The 750x max win positions this as a mid-range jackpot product. Players hunting four- or five-figure multipliers from a single session will find the ceiling limiting. Players who are satisfied with a well-structured jackpot mechanic and a 96.15% long-run return will find the math model reasonable. The volatility toggle is the feature that broadens the addressable audience — low-volatility mode makes 12 Bells a genuinely different experience from its high-volatility default.
Final Verdict
12 Bells is a coherent, well-engineered slot that commits fully to its feature-first design. The decision to strip out base-game wins entirely is a bold structural choice, and Wazdan executes it consistently — the two bonus routes are distinct enough that the Pick Game doesn't feel redundant alongside the Hold the Jackpot mechanic.
The 96.15% RTP is a genuine positive, and the volatility toggle is the kind of player-side control that most studios don't offer.
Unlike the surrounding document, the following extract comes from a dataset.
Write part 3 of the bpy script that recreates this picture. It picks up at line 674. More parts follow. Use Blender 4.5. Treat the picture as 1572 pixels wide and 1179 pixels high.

The 750x cap is the honest limitation: in a market where high-volatility slots routinely post 5,000x–10,000x ceilings, 12 Bells asks players to accept significant base-game patience for a relatively contained upside. That trade-off is fine for players who prioritize RTP accuracy and structural clarity over maximum win potential.
One mild observation worth noting: the base game pacing can feel particularly slow when the Bell matrix fills gradually and neither bonus trigger is close — sessions without a feature hit can run long before any meaningful event occurs. Players who find that dynamic engaging will get a lot out of 12 Bells. Players who need base-game feedback to stay invested should look elsewhere in Wazdan's catalog.
- +96.15% RTP is above the typical industry midpoint with no operator-adjustable range
- +Three in-game volatility settings give players genuine control over risk level
- +Two distinct bonus routes — Hold the Jackpot and Pick Game — in a single session
- +Collector symbols with up to 20x random multipliers add meaningful variance inside the feature
- +Chance Level ante-bet compresses bonus trigger frequency for players willing to pay for it
- +Wide bet range (€0.20–€10,000) accommodates a broad spectrum of bankroll sizes
- -750x max win is modest compared to high-volatility peers in the current market
- -No base-game wins — every spin is purely a trigger-building event, which suits a narrow audience
- -Hit frequency is not published, making pre-session bankroll planning harder to calibrate
Best for
12 Bells is a feature-first slot that demands patience — the base game exists only to feed two bonus rounds. The 96.15% RTP is solid, and the adjustable volatility is a genuine differentiator. The 750x cap is modest by modern standards, but the Hold the Jackpot mechanic with its collector multipliers and the Pick Game's jackpot-reveal structure give high-volatility players two distinct paths to the top prize.